Platform Indonesiana Menghadirkan Rasa Kebudayaan di Masyarakat

Upacara Bei Gege Asu ini merupakan salah satu dari upacara adat dalam rangkaian Festival Foho Rai yang juga didukung oleh Platform Indonesiana. Bukan tanpa alasan Festival Foho Rai menjadi salah satu festival yang didukung oleh platform inisiasi Direktorat Jenderal Kebudayaan Kemendikbud ini. Festival yang mengusung tema “Pencerahan Budaya dengan Kembali ke Kampung Adat” ini sejalan dengan Platform Indonesiana yang menggagas kemesraan budaya diantara masyarakat.

“Festival adat seperti ini penting untuk mengedepankan budaya-budaya lokal yang ada di masyarakat.

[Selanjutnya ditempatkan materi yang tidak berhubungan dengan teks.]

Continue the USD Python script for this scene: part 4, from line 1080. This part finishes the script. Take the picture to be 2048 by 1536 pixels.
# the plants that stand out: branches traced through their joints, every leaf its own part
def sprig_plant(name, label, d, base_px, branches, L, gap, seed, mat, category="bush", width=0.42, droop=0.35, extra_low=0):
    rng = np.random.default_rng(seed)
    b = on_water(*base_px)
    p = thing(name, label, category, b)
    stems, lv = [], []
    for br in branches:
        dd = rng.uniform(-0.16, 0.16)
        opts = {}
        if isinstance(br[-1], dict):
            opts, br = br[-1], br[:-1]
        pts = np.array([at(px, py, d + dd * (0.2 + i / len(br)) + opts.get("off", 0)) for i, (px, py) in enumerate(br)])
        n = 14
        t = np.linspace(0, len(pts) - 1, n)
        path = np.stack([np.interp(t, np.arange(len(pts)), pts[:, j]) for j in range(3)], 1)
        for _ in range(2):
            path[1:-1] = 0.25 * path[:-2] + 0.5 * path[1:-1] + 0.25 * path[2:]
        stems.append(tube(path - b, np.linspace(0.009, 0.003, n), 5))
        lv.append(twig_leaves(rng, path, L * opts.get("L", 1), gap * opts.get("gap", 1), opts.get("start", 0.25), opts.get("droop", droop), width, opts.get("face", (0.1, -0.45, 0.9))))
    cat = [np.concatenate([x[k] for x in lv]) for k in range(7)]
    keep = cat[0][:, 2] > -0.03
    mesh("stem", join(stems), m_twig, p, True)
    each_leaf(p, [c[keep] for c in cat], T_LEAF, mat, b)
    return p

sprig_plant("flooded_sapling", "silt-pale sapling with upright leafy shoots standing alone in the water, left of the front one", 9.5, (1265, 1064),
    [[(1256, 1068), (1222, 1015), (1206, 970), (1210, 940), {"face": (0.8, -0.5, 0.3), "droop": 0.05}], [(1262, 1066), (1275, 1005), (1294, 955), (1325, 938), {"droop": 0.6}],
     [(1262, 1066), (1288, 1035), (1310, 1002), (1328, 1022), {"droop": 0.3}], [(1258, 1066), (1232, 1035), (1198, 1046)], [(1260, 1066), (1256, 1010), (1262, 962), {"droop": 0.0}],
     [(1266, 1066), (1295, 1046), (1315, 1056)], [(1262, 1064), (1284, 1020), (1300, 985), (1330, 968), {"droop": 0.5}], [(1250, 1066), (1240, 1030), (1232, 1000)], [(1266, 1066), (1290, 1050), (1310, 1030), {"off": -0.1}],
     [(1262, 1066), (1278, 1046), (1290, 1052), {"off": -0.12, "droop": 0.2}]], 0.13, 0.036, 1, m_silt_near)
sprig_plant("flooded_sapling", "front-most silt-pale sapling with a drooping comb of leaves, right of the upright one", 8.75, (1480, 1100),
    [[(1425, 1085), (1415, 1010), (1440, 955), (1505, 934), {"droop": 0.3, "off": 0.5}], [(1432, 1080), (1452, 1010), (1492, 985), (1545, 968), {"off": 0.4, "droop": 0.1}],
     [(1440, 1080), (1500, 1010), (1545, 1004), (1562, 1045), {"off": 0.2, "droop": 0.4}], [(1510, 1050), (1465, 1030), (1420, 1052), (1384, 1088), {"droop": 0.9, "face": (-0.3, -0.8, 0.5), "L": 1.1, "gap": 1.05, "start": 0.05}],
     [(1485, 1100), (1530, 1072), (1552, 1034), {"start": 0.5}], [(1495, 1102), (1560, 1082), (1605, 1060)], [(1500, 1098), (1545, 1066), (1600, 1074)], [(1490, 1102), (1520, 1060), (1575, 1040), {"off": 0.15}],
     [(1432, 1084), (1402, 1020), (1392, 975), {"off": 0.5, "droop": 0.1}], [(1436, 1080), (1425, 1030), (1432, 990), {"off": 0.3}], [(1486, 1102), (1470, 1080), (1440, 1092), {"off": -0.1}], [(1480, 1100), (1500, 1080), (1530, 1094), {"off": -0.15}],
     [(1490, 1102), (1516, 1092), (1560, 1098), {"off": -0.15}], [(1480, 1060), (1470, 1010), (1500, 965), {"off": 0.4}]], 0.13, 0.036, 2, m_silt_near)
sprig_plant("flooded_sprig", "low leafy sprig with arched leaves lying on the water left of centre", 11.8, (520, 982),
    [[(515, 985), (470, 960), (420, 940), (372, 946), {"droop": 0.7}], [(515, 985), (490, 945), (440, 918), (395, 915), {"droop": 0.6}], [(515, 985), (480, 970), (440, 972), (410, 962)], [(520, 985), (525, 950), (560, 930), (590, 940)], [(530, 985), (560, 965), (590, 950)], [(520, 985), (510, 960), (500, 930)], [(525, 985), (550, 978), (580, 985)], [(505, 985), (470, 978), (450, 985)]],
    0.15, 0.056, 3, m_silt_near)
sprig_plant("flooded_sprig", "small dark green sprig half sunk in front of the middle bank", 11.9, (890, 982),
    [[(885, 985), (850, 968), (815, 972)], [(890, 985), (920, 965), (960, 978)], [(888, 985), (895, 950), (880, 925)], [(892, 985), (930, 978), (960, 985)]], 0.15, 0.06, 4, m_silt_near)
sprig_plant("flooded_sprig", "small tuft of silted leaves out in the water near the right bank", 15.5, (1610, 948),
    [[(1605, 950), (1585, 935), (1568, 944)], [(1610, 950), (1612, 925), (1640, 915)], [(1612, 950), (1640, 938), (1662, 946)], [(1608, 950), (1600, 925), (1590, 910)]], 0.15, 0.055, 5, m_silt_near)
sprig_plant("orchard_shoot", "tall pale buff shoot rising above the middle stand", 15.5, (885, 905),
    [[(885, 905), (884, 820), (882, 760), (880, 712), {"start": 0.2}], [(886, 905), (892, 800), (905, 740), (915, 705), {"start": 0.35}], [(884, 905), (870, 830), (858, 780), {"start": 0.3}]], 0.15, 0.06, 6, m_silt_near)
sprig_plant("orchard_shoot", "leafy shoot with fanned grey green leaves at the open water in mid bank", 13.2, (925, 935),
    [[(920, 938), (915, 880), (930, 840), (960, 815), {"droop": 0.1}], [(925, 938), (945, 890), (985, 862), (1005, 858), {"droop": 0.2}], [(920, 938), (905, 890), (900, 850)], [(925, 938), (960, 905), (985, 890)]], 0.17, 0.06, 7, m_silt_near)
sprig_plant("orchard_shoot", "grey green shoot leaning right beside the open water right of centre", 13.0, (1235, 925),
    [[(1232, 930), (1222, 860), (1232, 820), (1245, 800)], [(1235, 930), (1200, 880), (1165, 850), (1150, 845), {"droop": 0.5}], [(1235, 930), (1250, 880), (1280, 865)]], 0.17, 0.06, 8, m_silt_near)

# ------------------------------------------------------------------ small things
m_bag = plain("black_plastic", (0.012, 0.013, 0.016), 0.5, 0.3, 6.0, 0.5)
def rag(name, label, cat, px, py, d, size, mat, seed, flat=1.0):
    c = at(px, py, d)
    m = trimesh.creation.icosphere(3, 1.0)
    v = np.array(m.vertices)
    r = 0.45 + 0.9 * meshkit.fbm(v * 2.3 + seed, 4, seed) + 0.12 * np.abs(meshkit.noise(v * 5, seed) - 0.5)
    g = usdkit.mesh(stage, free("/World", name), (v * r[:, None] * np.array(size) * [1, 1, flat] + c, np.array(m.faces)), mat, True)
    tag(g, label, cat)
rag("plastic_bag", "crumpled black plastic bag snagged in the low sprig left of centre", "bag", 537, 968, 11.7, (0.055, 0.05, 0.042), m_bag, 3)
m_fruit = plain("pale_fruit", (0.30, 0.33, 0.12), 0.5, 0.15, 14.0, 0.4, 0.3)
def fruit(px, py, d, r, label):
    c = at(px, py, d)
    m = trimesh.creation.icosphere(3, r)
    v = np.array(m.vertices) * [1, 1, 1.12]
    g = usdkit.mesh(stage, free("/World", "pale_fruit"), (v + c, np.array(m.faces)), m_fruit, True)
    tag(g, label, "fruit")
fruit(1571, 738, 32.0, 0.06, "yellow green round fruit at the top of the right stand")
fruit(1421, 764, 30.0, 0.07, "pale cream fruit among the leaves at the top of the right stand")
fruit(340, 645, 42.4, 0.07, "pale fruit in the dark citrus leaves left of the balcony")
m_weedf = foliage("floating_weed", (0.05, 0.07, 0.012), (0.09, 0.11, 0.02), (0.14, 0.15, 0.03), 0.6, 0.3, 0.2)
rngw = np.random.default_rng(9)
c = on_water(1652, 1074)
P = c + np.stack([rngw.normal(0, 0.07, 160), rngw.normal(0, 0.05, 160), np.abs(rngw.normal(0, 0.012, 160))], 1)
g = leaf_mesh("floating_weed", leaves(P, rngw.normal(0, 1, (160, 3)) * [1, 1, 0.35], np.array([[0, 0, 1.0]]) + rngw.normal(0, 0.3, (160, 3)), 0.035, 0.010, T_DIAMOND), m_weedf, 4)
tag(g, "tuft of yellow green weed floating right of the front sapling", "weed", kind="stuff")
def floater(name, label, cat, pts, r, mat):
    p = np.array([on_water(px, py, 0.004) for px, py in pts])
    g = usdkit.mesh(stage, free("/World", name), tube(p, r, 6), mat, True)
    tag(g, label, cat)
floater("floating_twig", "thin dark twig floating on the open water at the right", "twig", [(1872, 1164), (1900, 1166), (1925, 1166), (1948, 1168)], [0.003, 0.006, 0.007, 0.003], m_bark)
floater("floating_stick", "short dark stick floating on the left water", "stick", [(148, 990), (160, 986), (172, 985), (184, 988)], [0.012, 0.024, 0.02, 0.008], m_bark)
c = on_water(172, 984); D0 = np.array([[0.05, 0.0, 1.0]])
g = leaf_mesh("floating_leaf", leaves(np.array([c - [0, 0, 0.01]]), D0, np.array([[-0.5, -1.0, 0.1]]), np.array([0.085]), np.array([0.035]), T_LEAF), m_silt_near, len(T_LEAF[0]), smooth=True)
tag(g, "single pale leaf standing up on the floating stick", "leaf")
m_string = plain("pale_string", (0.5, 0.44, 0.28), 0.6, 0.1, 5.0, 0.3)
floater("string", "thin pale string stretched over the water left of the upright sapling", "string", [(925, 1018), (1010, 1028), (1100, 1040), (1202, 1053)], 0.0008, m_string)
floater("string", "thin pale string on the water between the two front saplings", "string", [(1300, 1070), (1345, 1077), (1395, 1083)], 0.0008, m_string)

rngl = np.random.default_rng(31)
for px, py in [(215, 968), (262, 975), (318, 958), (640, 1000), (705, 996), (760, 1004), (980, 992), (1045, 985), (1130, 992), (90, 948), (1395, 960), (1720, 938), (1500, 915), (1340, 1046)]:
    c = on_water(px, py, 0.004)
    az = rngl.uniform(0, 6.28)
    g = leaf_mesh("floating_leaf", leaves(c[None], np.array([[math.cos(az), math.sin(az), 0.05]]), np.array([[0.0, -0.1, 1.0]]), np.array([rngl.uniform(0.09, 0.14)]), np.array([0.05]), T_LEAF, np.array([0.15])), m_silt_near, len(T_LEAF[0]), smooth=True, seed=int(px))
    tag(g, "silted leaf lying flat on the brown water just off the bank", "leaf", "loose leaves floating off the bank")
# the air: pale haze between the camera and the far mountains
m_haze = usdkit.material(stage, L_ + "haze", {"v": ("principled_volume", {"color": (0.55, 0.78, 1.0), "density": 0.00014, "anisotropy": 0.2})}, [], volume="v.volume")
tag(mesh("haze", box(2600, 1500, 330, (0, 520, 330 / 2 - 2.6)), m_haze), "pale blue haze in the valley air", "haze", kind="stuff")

Tantangan terbesarnya adalah bagaimana masyarakat punya rasa memiliki terhadap budayanya dan ikut mengendalikan kelangsungan dan juga ikut mengembangkan kebudayaannya,” ujar Direktur Jenderal Kebudayaan, Hilmar Farid.

Platform Indonesiana tidak berhenti sampai di Festival Foho Rai di Belu, NTT. Masih ada delapan festival lainnya yang akan berkolaborasi dengan Platform Indonesiana, yaitu International Gamelan Festival di Solo, Jawa Tengah; Bebunyian Sintuvu dari Sulawesi Tengah; Silek Art Festival di Sumatera Barat; Multatuli Art Festival di Lebak, Banten; Blora Folklore Festival di Blora, Jawa Tengah; Festival Tari Saman di Gayo Lues, Aceh; Amboina International Bamboowind Music Festival di Ambon, Maluku; dan Festival Tenun Nusantara di Tapanuli Utara, Sumatera Utara.